Weltweit steigt der Bedarf, doch die Verfügbarkeit geht zurück: Wasser ist schon heute ein knappes Gut – und wird immer knapper werden. Laut der Direktion für Entwicklung und Zusammenarbeit werden bereits im Jahr 2025 zwei Drittel aller Menschen in Gebieten mit Wasserknappheit leben.
Knappe Güter können zu Auslösern von Konflikten werden. Das bestätigt auch Ashok Swain (58), Friedens- und Konfliktforscher sowie Direktor der Abteilung Internationale Wasser-Zusammenarbeit an der Universität im schwedischen Uppsala, im Gespräch mit Blick. «Wasserknappheit hat das Potenzial, Streitigkeiten über die gemeinsame Wassernutzung zu verschärfen.»
Auch bewaffnete Konflikte um das «blaue Gold» könnten laut dem Experten nicht ausgeschlossen werden. Als Beispiele, wo der Kampf um Wasser ein Mitgrund für einen bewaffneten Konflikt war, nennt Swain zwei Kriege: den Sechstagekrieg von 1967, als die Israeli die Golanhöhen zur Sicherung der Wasserversorgung des Jordans besetzten, sowie die Indisch-Pakistanischen Kriege in Kaschmir, dem Wassereinzugsgebiet der indischen Flüsse.
Konflikt um den Nil: «Alle Optionen sind auf dem Tisch»
Welche Sprengkraft das Thema Wasser entwickeln kann, zeigt sich aktuell in und um Äthiopien, so Swain. Äthiopiens Staudamm, der nach seiner Fertigstellung 2024 oder 2025 der grösste Afrikas werden soll, lässt den Regionalnachbarn Ägypten um seine Wasserversorgung aus dem Nil und um die heimische Landwirtschaft fürchten.
Schon mehrfach, sagt Swain, ist es fast zu einer möglichen militärischen Eskalation gekommen. Denn Ägypten deckt mehr als 90 Prozent seines Wasserbedarfs aus dem Nil. Wer den Damm füllen darf und wie viel Wasser künftig den Fluss hinabfliessen wird, ist also von grosser Wichtigkeit für viele Länder in der Region.
Und neuerdings schlägt der ägyptische Präsident Abdel Fattah al-Sisi (68) einen raueren Ton im Umgang mit Äthiopien an: «Lasst uns keinen Punkt erreichen, an dem die Brüder in Äthiopien einen Tropfen des ägyptischen Wassers anrühren, denn alle Optionen sind auf dem Tisch.»

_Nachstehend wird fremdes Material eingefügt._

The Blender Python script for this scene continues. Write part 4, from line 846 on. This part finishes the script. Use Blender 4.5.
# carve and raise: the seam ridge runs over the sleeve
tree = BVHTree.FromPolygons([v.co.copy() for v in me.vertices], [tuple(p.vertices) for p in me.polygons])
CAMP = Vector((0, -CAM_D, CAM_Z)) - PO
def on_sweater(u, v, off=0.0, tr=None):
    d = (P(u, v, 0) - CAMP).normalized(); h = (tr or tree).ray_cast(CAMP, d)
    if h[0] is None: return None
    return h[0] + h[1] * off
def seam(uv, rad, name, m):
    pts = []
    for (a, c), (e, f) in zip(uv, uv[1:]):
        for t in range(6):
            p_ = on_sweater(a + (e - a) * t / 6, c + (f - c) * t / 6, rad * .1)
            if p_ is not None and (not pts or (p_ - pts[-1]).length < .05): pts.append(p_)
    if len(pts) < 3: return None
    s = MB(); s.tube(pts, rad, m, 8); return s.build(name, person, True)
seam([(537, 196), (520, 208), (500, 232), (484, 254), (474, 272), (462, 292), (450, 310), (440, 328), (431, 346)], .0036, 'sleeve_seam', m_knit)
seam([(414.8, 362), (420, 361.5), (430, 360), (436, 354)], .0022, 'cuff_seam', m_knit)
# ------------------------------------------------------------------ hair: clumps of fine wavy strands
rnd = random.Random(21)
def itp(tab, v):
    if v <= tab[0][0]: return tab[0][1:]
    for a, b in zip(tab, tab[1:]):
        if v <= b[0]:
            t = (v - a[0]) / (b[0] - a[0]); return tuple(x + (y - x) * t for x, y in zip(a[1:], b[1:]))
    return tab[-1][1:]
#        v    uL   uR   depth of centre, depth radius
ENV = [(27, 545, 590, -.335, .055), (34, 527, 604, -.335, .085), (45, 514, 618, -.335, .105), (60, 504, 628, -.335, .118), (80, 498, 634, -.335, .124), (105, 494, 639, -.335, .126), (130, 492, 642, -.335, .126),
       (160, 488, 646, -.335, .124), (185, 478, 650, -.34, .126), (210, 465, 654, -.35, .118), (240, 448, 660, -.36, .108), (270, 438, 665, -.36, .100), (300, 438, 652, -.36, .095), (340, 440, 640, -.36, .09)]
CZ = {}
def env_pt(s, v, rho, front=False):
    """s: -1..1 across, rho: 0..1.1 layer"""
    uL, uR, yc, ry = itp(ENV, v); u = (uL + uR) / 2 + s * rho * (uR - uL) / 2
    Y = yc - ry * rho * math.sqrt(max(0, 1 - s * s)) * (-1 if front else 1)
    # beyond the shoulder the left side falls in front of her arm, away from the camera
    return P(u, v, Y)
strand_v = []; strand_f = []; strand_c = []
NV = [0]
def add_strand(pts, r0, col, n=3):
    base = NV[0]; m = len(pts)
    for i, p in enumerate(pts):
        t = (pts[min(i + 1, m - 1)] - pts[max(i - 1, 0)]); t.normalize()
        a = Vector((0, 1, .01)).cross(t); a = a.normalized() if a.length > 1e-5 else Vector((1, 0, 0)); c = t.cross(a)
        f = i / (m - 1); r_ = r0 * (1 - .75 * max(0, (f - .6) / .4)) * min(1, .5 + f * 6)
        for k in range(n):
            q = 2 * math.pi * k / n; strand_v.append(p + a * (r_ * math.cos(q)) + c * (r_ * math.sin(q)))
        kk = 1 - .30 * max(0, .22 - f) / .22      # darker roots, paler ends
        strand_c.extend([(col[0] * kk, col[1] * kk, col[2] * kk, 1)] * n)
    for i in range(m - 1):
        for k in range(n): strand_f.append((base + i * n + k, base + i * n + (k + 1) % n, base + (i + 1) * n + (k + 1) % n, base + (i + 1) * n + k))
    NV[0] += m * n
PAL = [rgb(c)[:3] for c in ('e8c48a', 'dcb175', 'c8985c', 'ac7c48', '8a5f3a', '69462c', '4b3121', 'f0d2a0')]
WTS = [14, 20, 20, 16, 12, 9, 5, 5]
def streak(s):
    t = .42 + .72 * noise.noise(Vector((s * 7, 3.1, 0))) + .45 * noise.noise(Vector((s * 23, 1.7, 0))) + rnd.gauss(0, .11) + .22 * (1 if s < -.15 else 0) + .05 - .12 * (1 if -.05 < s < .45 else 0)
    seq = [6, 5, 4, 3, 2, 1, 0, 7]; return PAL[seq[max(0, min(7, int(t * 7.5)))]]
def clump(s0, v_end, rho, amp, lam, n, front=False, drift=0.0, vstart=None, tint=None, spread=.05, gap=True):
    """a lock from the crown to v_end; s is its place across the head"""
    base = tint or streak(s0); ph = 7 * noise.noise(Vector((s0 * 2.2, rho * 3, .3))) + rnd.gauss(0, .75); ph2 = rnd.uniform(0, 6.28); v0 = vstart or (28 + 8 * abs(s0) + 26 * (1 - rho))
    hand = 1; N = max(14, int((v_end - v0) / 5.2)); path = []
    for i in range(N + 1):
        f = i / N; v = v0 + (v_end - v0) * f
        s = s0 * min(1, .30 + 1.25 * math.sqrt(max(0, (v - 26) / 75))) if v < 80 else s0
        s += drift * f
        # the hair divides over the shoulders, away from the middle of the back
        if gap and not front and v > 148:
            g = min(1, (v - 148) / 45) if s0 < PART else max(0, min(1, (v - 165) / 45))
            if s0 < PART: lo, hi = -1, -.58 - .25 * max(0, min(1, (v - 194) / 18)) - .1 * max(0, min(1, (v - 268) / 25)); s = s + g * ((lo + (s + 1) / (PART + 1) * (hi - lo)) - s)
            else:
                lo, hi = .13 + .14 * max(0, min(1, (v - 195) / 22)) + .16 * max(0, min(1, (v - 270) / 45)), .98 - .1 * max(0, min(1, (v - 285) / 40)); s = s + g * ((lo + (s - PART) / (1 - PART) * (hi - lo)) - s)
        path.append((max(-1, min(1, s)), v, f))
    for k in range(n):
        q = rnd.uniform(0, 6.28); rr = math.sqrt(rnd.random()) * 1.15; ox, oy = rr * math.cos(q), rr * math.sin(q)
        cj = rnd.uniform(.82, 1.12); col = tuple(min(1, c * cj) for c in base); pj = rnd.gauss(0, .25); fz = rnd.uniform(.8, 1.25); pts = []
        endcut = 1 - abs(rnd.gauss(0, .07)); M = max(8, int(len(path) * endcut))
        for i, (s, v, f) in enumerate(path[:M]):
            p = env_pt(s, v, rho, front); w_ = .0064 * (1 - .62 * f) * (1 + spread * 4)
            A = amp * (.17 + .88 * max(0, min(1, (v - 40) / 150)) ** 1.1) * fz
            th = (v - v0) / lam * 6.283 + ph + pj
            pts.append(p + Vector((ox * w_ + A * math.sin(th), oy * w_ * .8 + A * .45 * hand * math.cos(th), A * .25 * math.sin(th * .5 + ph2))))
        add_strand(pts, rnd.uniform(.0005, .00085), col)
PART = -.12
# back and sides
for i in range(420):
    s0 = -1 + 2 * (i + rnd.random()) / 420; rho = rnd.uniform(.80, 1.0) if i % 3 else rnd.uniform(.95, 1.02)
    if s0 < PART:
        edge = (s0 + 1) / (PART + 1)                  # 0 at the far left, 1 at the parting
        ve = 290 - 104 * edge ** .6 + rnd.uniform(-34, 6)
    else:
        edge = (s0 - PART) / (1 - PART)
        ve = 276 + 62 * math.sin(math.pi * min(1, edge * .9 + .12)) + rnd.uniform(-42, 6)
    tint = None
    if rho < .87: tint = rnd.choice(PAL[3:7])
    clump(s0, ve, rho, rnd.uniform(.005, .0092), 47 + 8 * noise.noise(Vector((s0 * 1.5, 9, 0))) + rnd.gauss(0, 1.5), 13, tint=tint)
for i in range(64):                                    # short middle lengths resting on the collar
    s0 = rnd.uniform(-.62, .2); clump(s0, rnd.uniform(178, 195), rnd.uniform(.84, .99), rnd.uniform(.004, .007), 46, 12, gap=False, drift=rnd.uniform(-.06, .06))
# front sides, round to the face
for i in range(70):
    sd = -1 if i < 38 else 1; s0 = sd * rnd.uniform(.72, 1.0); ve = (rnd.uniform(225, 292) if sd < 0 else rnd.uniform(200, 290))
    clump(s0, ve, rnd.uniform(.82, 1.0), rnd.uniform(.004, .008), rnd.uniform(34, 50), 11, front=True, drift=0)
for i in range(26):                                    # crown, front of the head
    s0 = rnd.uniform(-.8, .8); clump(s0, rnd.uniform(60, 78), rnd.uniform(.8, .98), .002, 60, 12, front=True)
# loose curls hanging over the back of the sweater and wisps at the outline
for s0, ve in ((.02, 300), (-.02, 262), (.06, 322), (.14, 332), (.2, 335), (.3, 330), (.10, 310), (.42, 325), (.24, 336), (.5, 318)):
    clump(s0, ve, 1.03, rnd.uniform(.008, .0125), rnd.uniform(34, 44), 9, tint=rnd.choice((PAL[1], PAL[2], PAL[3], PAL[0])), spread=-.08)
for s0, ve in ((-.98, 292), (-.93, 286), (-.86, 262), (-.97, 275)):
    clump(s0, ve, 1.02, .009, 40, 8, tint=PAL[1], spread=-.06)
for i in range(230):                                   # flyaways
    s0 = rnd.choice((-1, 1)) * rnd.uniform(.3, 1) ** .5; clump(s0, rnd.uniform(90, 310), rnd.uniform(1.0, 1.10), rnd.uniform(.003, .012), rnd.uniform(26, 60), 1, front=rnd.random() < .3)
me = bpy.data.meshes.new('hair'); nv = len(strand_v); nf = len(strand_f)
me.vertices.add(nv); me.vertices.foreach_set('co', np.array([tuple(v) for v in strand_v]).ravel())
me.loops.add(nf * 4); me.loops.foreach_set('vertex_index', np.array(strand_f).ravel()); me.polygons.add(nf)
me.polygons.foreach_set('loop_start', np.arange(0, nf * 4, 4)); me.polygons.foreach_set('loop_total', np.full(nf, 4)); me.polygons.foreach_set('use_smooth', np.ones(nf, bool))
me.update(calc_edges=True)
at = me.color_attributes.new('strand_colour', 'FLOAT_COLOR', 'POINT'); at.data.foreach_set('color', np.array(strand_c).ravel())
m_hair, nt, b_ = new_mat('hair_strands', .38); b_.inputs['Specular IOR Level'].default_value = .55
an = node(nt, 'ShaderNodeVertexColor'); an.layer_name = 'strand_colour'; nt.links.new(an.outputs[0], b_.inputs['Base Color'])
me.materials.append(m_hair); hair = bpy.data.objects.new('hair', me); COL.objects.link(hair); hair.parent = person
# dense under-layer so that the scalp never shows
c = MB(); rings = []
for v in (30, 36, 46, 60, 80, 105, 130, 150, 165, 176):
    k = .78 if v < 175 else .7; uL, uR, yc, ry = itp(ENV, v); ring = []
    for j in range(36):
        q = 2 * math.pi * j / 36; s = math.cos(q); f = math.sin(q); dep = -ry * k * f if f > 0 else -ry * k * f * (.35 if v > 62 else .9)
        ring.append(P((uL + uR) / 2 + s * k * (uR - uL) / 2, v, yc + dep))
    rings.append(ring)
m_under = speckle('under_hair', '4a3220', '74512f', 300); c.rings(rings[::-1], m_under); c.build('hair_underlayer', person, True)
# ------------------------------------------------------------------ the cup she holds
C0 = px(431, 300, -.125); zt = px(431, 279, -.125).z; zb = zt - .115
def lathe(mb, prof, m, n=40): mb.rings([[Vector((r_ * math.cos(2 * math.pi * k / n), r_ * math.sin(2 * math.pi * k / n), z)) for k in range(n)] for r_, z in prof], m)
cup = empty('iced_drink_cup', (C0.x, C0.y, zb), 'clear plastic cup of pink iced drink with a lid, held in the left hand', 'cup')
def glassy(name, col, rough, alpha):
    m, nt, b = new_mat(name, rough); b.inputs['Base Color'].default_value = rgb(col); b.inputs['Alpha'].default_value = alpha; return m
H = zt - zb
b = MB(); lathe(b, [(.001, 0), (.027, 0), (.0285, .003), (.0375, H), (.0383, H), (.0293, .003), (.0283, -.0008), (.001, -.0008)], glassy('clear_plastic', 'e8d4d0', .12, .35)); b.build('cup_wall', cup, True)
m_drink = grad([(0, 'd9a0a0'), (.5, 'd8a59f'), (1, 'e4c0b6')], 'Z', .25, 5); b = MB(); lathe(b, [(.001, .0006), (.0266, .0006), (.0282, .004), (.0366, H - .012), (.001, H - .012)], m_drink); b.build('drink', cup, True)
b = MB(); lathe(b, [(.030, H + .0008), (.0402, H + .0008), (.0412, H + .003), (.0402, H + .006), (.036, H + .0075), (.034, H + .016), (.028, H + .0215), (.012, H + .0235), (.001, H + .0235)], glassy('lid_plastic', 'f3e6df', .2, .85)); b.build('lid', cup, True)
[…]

China hat die Macht über asiatisches Wasserschloss
Auch zwischen Indien und Pakistan – beide von Wassermangel und Trockenheit geplagt – schwelt ein Streit um mehrere gemeinsame Flüsse. Der wichtigste: der Indus, der durch den indischen Teil der Region Kaschmir fliesst. Seinen Ursprung hat der Indus in Tibet, dem Wasserschloss Asiens. Auch der Ganges, der Mekong und der Brahmaputra – weitere Flüsse, die für Konflikte sorgen könnten – entspringen im tibetischen Hochplateau.
Das erhöht das Konfliktpotenzial in der bereits umstrittenen sino-indischen Grenzregion, in der China de facto die alleinige Macht über die Wasserverteilung hat, wie eine Analyse des «Swiss Institute for Global Affairs» zeigt. Das wirkt sich nicht nur auf die Grenzregion, sondern auf alle an den Flüssen gelegenen Länder aus. Seit den 1990er-Jahren hat China unter anderem elf Mega-Staudämme gebaut. Dadurch fliesst nicht mehr genügend Wasser in die südlicheren Länder.
In einer Zeit, die von starken und langen Dürreperioden geprägt ist, wird die Kontrolle über das Wasser zu einem der stärksten Machtsymbole in diesen Regionen. Für Ashok Swain hilft hier nur eines: «Diese Länder müssen realisieren, dass eine gerechte Wasserverteilung für alle Beteiligten nur Vorteile hat.» Ansonsten droht das Wasser zu einer Waffe zu werden, die ganze Regionen destabilisieren kann.